#### Task to carry out:
Output the material exactly, but drop every image it holds.

++++

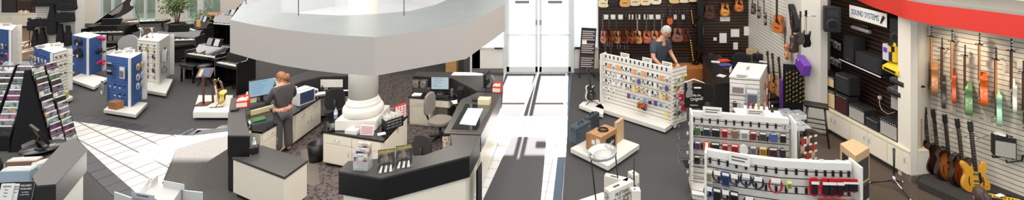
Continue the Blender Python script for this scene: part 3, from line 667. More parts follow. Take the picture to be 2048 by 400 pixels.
# office chairs
def chair(label, loc, rz, c, armrests=False, s=1.0):
    t = thing('office_chair', label, 'chair', loc, rz); m = mat(c, .8, noise=.2, scale=60, bump=.2)
    MB().prism([(.24*s*math.copysign(abs(math.cos(a))**.7, math.cos(a)), .23*s*math.copysign(abs(math.sin(a))**.7, math.sin(a))) for a in [2*PI*i/28 for i in range(28)]], .42*s, .49*s).build('seat', m, t, .02)
    bk = [(x*s, z*s) for x, z in ((-.15, .58), (.15, .58), (.2, .66), (.2, .86), (.16, .98), (.06, 1.02), (-.06, 1.02), (-.16, .98), (-.2, .86), (-.2, .66))]
    MB().prismy(bk, .22*s, .28*s).build('backrest', m, t, .02)
    MB().tube([(0, .05, .42*s), (0, .27*s, .42*s), (0, .31*s, .5*s), (0, .3*s, .8*s)], .022, 8).build('back_bar', BLK, t)
    MB().lathe([(.05, .1), (.028, .13), (.028, .3), (.022, .3), (.022, .42*s)], 14).build('gas_lift', BLK, t)
    for k in range(5):
        a = 2*PI*k/5+.3; c_, s_ = math.cos(a), math.sin(a)
        L = MB().tube([(0, 0, .13), (.2*c_, .2*s_, .1), (.29*c_, .29*s_, .075)], [.03, .024, .018], 6).build('base_leg', BLK, t)
        MB().lathe([(.028, -.02), (.03, 0), (.028, .02)], 12, (.29*c_, .29*s_, .03), 'x').build('caster', BLK, L)
    if armrests:
        for q in (-1, 1): MB().tube([(q*.2, 0, .43), (q*.3, 0, .47), (q*.3, .0, .62), (q*.3, -.12, .66), (q*.3, .14, .66)], .02, 6).build('armrest', BLK, t)
    return t
chair('grey fabric office chair facing the far computer desk', P(880, 284), math.radians(72), (136, 128, 122), s=.98)
chair('dark office chair with its back against the front counter', P(858, 362), math.radians(165), (58, 52, 52), True, .9)
chair('dark office chair in shadow between the printers and the column', P(672, 262), math.radians(200), (34, 32, 34), False, 1.0)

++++

#### Finished answer:
Continue the Blender Python script for this scene: part 3, from line 667. More parts follow. Take the picture to be 2048 by 400 pixels.
# office chairs
def chair(label, loc, rz, c, armrests=False, s=1.0):
    t = thing('office_chair', label, 'chair', loc, rz); m = mat(c, .8, noise=.2, scale=60, bump=.2)
    MB().prism([(.24*s*math.copysign(abs(math.cos(a))**.7, math.cos(a)), .23*s*math.copysign(abs(math.sin(a))**.7, math.sin(a))) for a in [2*PI*i/28 for i in range(28)]], .42*s, .49*s).build('seat', m, t, .02)
    bk = [(x*s, z*s) for x, z in ((-.15, .58), (.15, .58), (.2, .66), (.2, .86), (.16, .98), (.06, 1.02), (-.06, 1.02), (-.16, .98), (-.2, .86), (-.2, .66))]
    MB().prismy(bk, .22*s, .28*s).build('backrest', m, t, .02)
    MB().tube([(0, .05, .42*s), (0, .27*s, .42*s), (0, .31*s, .5*s), (0, .3*s, .8*s)], .022, 8).build('back_bar', BLK, t)
    MB().lathe([(.05, .1), (.028, .13), (.028, .3), (.022, .3), (.022, .42*s)], 14).build('gas_lift', BLK, t)
    for k in range(5):
        a = 2*PI*k/5+.3; c_, s_ = math.cos(a), math.sin(a)
        L = MB().tube([(0, 0, .13), (.2*c_, .2*s_, .1), (.29*c_, .29*s_, .075)], [.03, .024, .018], 6).build('base_leg', BLK, t)
        MB().lathe([(.028, -.02), (.03, 0), (.028, .02)], 12, (.29*c_, .29*s_, .03), 'x').build('caster', BLK, L)
    if armrests:
        for q in (-1, 1): MB().tube([(q*.2, 0, .43), (q*.3, 0, .47), (q*.3, .0, .62), (q*.3, -.12, .66), (q*.3, .14, .66)], .02, 6).build('armrest', BLK, t)
    return t
chair('grey fabric office chair facing the far computer desk', P(880, 284), math.radians(72), (136, 128, 122), s=.98)
chair('dark office chair with its back against the front counter', P(858, 362), math.radians(165), (58, 52, 52), True, .9)
chair('dark office chair in shadow between the printers and the column', P(672, 262), math.radians(200), (34, 32, 34), False, 1.0)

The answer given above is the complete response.